### Do this
Scan the data below and pick out the lines containing the word "pixels".

### Raw data
====
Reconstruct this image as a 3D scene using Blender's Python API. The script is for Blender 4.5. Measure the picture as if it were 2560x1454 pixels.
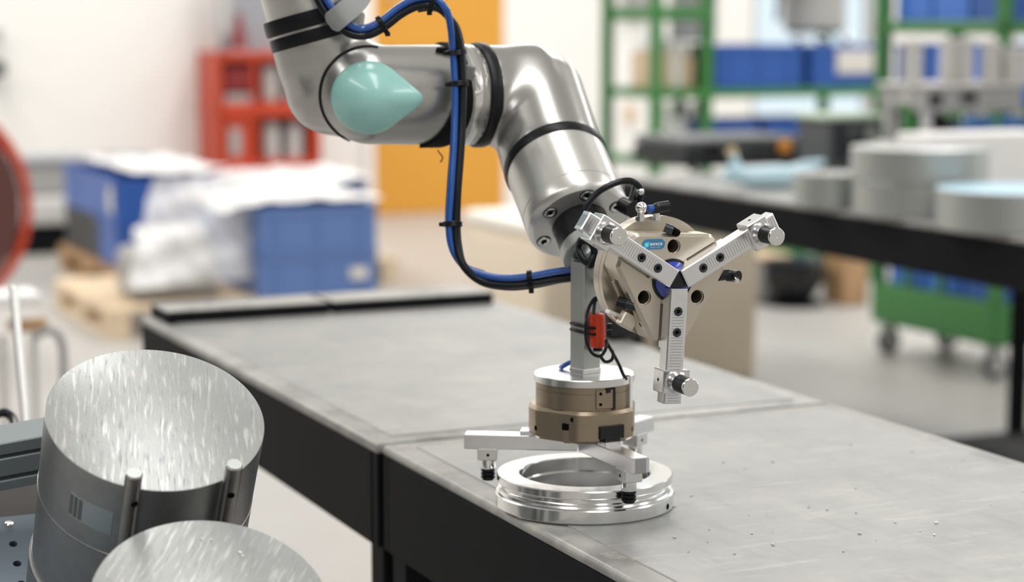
import bpy, bmesh, math, random
import numpy as np
from mathutils import Vector, Matrix

random.seed(7)
for o in list(bpy.data.objects):
    bpy.data.objects.remove(o)
SC = bpy.context.scene
COL = SC.collection

# ------------------------------------------------------------------ camera
FPX = 5000.0                       # focal length in pixels of the 2560 px wide frame
TH = math.radians(7.71)            # downward pitch
CAM = Vector((0, 0, 1.45))
XR = Vector((1, 0, 0))
FW = Vector((0, math.cos(TH), -math.sin(TH)))
UP = Vector((0, math.sin(TH), math.cos(TH)))
cam = bpy.data.cameras.new('camera')
cam.sensor_width = 36.0
cam.lens = 36.0 * FPX / 2560.0
cam.clip_end = 200
cam.dof.use_dof = True
cam.dof.focus_distance = 2.10
cam.dof.aperture_fstop = 3.2
cam.dof.aperture_blades = 0
co = bpy.data.objects.new('camera', cam)
COL.objects.link(co)
co.location = CAM
co.rotation_euler = (math.pi / 2 - TH, 0, 0)
SC.camera = co

# ------------------------------------------------------------------ light and exposure
SC.view_settings.view_transform = 'Standard'
SC.view_settings.look = 'None'
SC.view_settings.gamma = 1.0
SC.view_settings.use_curve_mapping = False
SC.view_settings.exposure = 0.0
SC.cycles.use_denoising = True
SC.cycles.max_bounces = 8
SC.cycles.sample_clamp_indirect = 6.0

PHI = math.radians(24.5)           # the room and all benches are turned by this angle
BX = Vector((math.cos(PHI), math.sin(PHI), 0))
FY = Vector((-math.sin(PHI), math.cos(PHI), 0))

world = bpy.data.worlds.new('world')
SC.world = world
world.use_nodes = True
bg = world.node_tree.nodes['Background']
bg.inputs['Color'].default_value = (0.80, 0.93, 1.0, 1)
bg.inputs['Strength'].default_value = 1.3


def room(p, q, z):
    return BX * p + FY * q + Vector((0, 0, z))


def area(name, p, q, z, sx, sy, power, color=(1, 0.982, 0.958), rot=None):
    l = bpy.data.lights.new(name, 'AREA')
    l.shape = 'RECTANGLE'
    l.size, l.size_y = sx, sy
    l.energy = power
    l.color = color
    o = bpy.data.objects.new(name, l)
    COL.objects.link(o)
    o.location = room(p, q, z)
    o.rotation_euler = rot if rot else (0, 0, PHI)
    return o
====
### Task result
Reconstruct this image as a 3D scene using Blender's Python API. The script is for Blender 4.5. Measure the picture as if it were 2560x1454 pixels.
FPX = 5000.0                       # focal length in pixels of the 2560 px wide frame